Polizia e cyber sicurezza: "Una lotta all’avanguardia contro i criminali digitali"
Il dirigente della Postale Cristiano Leggeri: ma il rischio zero non esiste "Siamo passati in pochi anni da 10mila a 60mila incursioni informatiche".

Boni
Nello scenario in chiaroscuro della frontiera digitale ci sono criminali e terroristi che non utilizzano bombe e fucili ma il computer. Da qui la necessità di contrastare le minacce alle infrastrutture e intensificare la difesa dagli attacchi hacker. È uno dei temi in agenda alla cerimonia del 173° anniversario della Polizia domani a Roma. Uno degli esperti è Cristiano Leggeri, dirigente della Polizia di Stato, direttore per la Postale della III Divisione e del Centro nazionale anticrimine informatico a protezione delle infrastrutture critiche.
Da dove provengono le minacce cyber?
"Gli attacchi hanno diverse matrici. Possono fare capo alla criminalità con fini estorsivi, ma anche a gruppi sponsorizzati da Stati con finalità di spionaggio. Quella cibernetica è una minaccia multilivello.

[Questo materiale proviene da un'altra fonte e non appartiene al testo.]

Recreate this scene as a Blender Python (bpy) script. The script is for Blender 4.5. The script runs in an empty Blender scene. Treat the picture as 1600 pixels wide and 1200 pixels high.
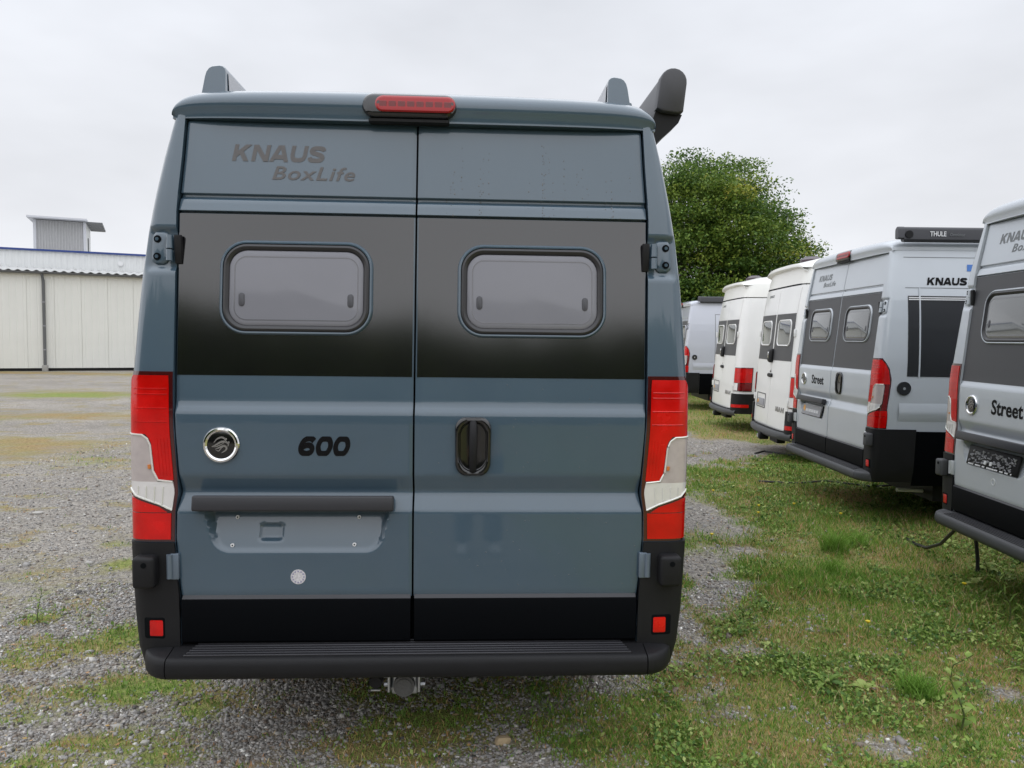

Nel conflitto ucraino le prime avvisaglie sono arrivate via cyber".
È la nuova emergenza.
"Le guerre ibride si combattono anche così. Da quando sono in corso i conflitti in Medio Oriente e in Ucraina riscontriamo evidenze di un aumento globale di minacce che hanno origine prevalentemente da Russia, Iran e Cina".
Come si sviluppano?
"Sono azioni di diversa natura e profondità effettuate da una criminalità al servizio di enti statali. Agisce usando le minacce come avvertimento o mettendo in atto minacce avanzate per acquisire informazioni industriali, energetiche o militari. È spionaggio teso ad appropriarsi di un bene prezioso: dati e informazioni".
L’Italia ha subito raid di questo genere?
"Ne sono stati sventati parecchi, pur di matrice ignota, alle strutture sanitarie, dei trasporti, degli enti pubblici".
Le istituzioni italiane dispongono di uno scudo efficace?
"La nostra sicurezza cibernetica è all’avanguardia anche se il rischio zero non esiste. L’Italia dispone del Centro contro il crimine informatico che dirigo e collabora con la Direzione nazionale antimafia e l’Agenzia di cyber security che si occupa della resilienza, cioè di dare continuità a un servizio attaccato evitando interruzioni".
È vero che gli alert contro i crimini digitali si sono moltiplicati?
"Siamo passati da una media di 10/15mila a oltre 60mila. Il rischio di incursioni è in evoluzione sia quantitativa che qualitativa".
I gruppi criminali utilizzano anche l’intelligenza artificiale?
"Certo. L’AI consente di leggere e gestire una grande mole di dati. Per combattere il fenomeno serve anche uno scambio di informazioni continue con tutti gli attori sociali, cittadini inclusi".
Come è organizzata la Polizia sul fronte cyber sicurezza?
"Disponiamo di 18 centri regionali/interregionali e di 82 sezioni provinciali, inseriti nella Polizia postale e per la sicurezza cibernetica. La sicurezza si costruisce anche e soprattutto con la partecipazione. Cerchiamo di confrontarci con operatori di infrastrutture critiche di sanità, energia, trasporti, finanza e pubblica amministrazione".
La Polizia sta formando figure specialistiche?
"Abbiano da poco arruolato 177 cyber ispettori e altrettanti lo saranno prossimamente per essere inseriti nelle nostre strutture".
Le aziende sono organizzate per difendersi?
"I grandi gruppi si sono già attrezzati. Il 70% delle Pmi, anche per un problema di costi, non ha manodopera dedicata a quest’aspetto".
Quanto vale il crimine informatico?
"Il fatturato mondiale è stimato in circa 10,5 trilioni di dollari. Il 70% degli attacchi ha natura criminale. La sicurezza cibernetica delle persone deve viaggiare di pari passo con quella delle infrastrutture. La nostra ambizione è quella di essere una proiezione virtuale dell’autorità di pubblica sicurezza".